“Having seen how beauty can come from ugliness and how happiness can transpire from bleakness, I now find it easier to see the beauty in life,” – is just one of the many reflections made by the students who embarked on the 2018 Cambodia service trip.
The trip does much more than provide an opportunity for St Paul’s students to work with slum-living children in Cambodia – it teaches them many valuable lessons about their own lives.
“Over the course of the trip, I begun to truly understand the wealth of opportunities we have been given throughout our lives,” says Isabel Mallett (Year 13).
“Coming here and experiencing life through the eyes of the children has taught me to appreciate and accept every chance I am given. I honestly believe I have learnt more from them than I could ever teach them myself,” she says.
As part of the school’s service programme, selected students accompanied by staff, fly to Cambodia in December each year where they join forces with charitable organisation FLAME, helping to provide educational opportunities for children in Phnom Penh.
“The trip is just one of the many activities that make up the St Paul’s service programme designed to promote a transformational style of learning,” says St Paul’s Chaplain, Reverend Peter Rickman.
“We are fortunate enough to have established this ongoing relationship with FLAME and to be able to serve alongside them as they carry out the extraordinary work that they do in Cambodia,” he says.
For two weeks, the travelling group assisted FLAME staff in their learning centres and via a book tuk tuk (mobile classroom) that travels into the slums.

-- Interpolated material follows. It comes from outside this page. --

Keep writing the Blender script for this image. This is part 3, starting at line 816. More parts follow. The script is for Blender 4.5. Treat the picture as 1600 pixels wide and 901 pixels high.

They helped teach English to the children, practised arts and crafts with them, as well as created new signage for the FLAME centres displaying the words – identify, grow and launch, along with icons that represent the organisation’s values.
While abroad, the group also paid visits to places that make up Cambodia’s unique culture and history including Silk Island, Tuol Sleng Genocide Museum (S-21 prison) and The Killing Fields, as well as a visit to Siem Reap and the ancient temples at Angkor Wat.
It was an eye-opening and life-changing experience for the students who took part and their personal reflections have been shared in an online blog.
“I was truly grateful for this opportunity to spend these two weeks in a country I would never think of coming to. Spending time with the kids who have the most amazing and beautiful nature and who are so keen to thrive and grow with the opportunities that they are handed. I have never seen such happiness and so much inspiration in my life,” says Liam Waide (Year 13).
“This trip really put things into perspective, and the satisfaction of knowing our efforts really do make a massive difference to the community, especially those children, is incredible. Seeing the children being given an opportunity to get an education and be part of a family was the most extraordinary thing. These kids have taught me to make the most of life,” says Annie Hantz (Year 13).